Frau Schaich-Walch, die für den neuen Bundestag nicht mehr kandidierte, hörte sich in Köln noch vernünftiger an als ehedem oft. Ja, das Thema Gesundheit werde auch im nächsten Bundestag eine herausragende Rolle spielen - schon allein wegen der Alterung der Gesellschaft und wegen des galoppierenden medizinischen Fortschritts. Kurzfristigen Handlungsbedarf gebe es aber nicht. Ein Vorschaltgesetz - zuletzt ein beliebtes Instrument am Beginn einer neuen Legislaturperiode - stehe nicht an. Sie kritisierte das wiederholte Gerede von den Jahrhundertreformen. Kleine Schritte, gut bedacht, seien oft zielführender als der große Umsturz. Die großen Konzepte für die Reform der Einnahmen - hier Bürgerversicherung, dort Gesundheitsprämie - seien beide so nicht realisierbar.

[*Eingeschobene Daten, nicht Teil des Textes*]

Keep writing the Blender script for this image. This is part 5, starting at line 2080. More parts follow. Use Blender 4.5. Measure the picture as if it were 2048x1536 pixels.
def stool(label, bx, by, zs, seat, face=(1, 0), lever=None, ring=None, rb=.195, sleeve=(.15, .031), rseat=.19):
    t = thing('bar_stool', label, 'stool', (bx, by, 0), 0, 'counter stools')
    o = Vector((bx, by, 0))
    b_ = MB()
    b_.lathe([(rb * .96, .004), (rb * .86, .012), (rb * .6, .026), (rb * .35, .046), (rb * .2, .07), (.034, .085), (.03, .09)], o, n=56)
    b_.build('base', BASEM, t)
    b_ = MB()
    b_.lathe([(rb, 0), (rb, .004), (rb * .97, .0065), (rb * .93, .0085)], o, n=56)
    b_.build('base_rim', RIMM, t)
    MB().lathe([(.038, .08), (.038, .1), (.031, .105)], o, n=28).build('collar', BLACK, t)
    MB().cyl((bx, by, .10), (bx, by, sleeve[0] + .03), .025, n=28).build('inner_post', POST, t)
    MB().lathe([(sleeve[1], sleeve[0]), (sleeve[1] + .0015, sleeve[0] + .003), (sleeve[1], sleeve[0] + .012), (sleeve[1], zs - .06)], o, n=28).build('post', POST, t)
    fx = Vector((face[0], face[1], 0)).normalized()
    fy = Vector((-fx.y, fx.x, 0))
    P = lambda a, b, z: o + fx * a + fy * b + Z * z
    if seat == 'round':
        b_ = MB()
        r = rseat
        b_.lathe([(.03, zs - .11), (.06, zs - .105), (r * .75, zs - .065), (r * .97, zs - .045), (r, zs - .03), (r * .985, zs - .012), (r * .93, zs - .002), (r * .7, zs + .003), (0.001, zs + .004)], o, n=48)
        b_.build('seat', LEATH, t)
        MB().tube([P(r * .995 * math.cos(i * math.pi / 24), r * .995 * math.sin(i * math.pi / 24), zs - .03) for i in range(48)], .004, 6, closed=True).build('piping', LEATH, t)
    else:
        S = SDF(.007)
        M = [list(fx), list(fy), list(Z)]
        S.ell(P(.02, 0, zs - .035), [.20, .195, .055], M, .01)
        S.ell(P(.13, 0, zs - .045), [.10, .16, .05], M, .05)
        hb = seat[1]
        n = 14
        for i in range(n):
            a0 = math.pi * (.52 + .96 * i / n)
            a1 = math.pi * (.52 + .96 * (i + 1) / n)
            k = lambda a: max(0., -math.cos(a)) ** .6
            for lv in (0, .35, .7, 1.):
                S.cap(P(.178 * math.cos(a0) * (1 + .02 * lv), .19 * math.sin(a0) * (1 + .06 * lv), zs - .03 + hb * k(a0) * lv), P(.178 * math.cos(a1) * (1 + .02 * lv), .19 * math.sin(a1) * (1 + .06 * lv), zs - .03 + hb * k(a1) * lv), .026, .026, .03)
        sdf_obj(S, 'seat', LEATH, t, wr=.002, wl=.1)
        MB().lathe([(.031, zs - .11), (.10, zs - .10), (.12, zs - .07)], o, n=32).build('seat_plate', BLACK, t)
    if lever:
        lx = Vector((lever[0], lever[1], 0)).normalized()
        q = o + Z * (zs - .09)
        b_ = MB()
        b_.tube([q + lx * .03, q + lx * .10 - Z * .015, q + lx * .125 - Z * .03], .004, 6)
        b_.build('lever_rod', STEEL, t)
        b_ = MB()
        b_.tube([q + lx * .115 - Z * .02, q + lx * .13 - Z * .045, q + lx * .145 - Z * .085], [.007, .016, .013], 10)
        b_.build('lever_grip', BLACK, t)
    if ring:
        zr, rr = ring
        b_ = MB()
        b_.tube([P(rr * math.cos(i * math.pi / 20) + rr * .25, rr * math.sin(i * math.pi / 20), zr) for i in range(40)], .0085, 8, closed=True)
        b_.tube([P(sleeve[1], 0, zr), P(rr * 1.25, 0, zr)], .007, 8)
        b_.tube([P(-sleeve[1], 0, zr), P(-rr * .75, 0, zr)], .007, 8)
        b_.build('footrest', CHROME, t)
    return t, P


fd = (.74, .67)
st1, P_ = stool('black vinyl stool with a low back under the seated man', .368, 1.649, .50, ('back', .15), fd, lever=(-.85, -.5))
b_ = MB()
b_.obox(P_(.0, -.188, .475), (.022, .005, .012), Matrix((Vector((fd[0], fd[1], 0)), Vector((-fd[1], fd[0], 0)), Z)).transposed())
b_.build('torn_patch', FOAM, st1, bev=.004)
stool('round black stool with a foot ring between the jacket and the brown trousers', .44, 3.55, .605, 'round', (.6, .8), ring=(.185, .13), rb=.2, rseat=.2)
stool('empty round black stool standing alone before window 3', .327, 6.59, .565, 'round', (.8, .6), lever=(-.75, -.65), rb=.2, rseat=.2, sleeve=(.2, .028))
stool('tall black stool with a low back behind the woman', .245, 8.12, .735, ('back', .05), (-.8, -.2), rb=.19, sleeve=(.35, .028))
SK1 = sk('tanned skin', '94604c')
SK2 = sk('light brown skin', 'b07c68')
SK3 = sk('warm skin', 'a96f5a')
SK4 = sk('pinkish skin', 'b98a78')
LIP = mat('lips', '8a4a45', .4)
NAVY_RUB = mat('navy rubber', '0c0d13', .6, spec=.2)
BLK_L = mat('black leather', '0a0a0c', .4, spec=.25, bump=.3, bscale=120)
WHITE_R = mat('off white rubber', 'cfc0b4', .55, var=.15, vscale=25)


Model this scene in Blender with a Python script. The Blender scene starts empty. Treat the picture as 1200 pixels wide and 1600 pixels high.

Dass die Architekten der Bürgerversicherung, die SPD-Linke Andrea Nahles und der Professor mit der Fliege, Ulla Schmidts Berater Karl Lauterbach, dies ebenso sehen, ist sehr unwahrscheinlich. Welche Rolle werden sie in der neuen SPD-Fraktion spielen? Teilen sie Schaich-Walchs Sicht, das GKV-Modernisierungsgesetz (GMG) habe das Profil des Apothekers als Heilberuf gestärkt? Wenn ja: will das auch die neue Fraktion - oder will sie das ändern?
Im neuen Bundestag hat Rot-Rot-Grün eine Mehrheit. Ob daraus, allen derzeitigen Dementis und persönlichen Animositäten zum Trotz, nicht doch letztendlich eine Regierungsmehrheit (sogar mit Schröder als Kanzler?) –gezimmert wird? Dann werden die freundlichen Anmerkungen des neuen gesundheitspolitischen Sprechers der FDP-Bundestagsfraktion wenig weiterhelfen. Während Frau Schaich-Walch meinte, die Einführung des Versandhandels sei den Bedürfnissen der Menschen entgegen gekommen, konterte Dr. Kolb: der Versandhandel (und die Aufweichung des Mehrbesitzverbotes) habe Probleme gelöst, die "so nicht bestanden". Nicht zuletzt deshalb sei die FDP aus dem angestrebten GMG-Allparteienkompromiss ausgestiegen. Auch bei der Integrierten Versorgung zeigte Kolb sich skeptisch. Sie sei nicht immer der große Wurf. Was sich bewähre, werde man sehen. Ob die Liberalen die neu gewonnenen Einsichten in Regierungshandeln einmünden lassen können, wird sich erst noch zeigen müssen.